Back in 1975, when I was traveling through South America, I decided to go to Santiago, Chile. I had been told that the country was beautiful, especially the area around the Pacific resort of Vina del Mar. I also knew that there had been a coup two years earlier, and I was curious to see that the country looked like in its aftermath.

My first impressions of Santiago were chilling. It certainly looked like a city under siege, even two years later. The military presence was everywhere, from armored personnel carriers parked alongside the road from the airport to the soldiers standing at the main intersections, their automatic weapons held loosely at their sides.

Like everyone else, I had seen the newspaper photos of the coup against the democratically-elected president, Salvador Allende. The pictures were dramatic, especially those of the presidential palace -- La Moneda -- being strafed from the air by the Chilean Air Force, now under control of General Agosto Pinochet.

It was quite a feat to do it -- the Palace, a squat, walled compound that sat right in the middle of downtown Santiago amid high rise office buildings and hotels, was a difficult target, to say the least. A pilot would have to swoop down and then pull up quickly to avoid crashing into the neighboring buildings.

I expected to see total destruction when I arrived at the presidential palace, but I was amazed to see, from the street level at least, that the outside seemed perfectly intact.

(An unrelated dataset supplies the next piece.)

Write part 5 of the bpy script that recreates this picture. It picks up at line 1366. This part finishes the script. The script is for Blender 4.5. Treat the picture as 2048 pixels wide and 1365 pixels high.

The walls surrounding La Moneda, which took up an entire city block, were gray and smooth, showing no signs of the destruction I was sure had been inflicted during the aerial bombing.

Curious -- and not believing what I had seen -- I took an elevator to the top floor of a nearby hotel. There was a rooftop bar there, and from that vantage point, you could look down at the inside of the presidential palace.

What I saw was shocking -- total rubble within the perfectly preserved outer walls, a scene of massive destruction, but not visible unless you had this bird's-eye view.

I quickly guessed what had happened -- the military dictatorship of Gen. Pinochet and patched up the outside of the palace to make it look like nothing had happened. But I wanted to test this theory and get a local opinion, if anyone dared give it, so I summoned a waiter over to my table.

"Why is there so much destruction inside," I asked him, pointing to the scene down below. "The walls are so well preserved."

The waiter looked at me as if I was the dumbest person he had ever met. Then he said, "They did it for the tourists. The government has moved downtown to an office building."

I paid my bill and went back down to the street. I walked all the way around La Moneda, carefully examining the gray, plaster wall, looking for signs of the coup's destructive bombing. There were none. The wall was perfect, smooth, weathered and looking none the worse for wear.

Then I saw it. One of the street signs had a bullet hole in it. Then another and another. Several signs, all on the streets surrounding the palace, were pockmarked with bullet holes.

The coup leaders had done a good job of covering up what they had done. But they couldn't hide it entirely.

But like I say, that was a long time ago.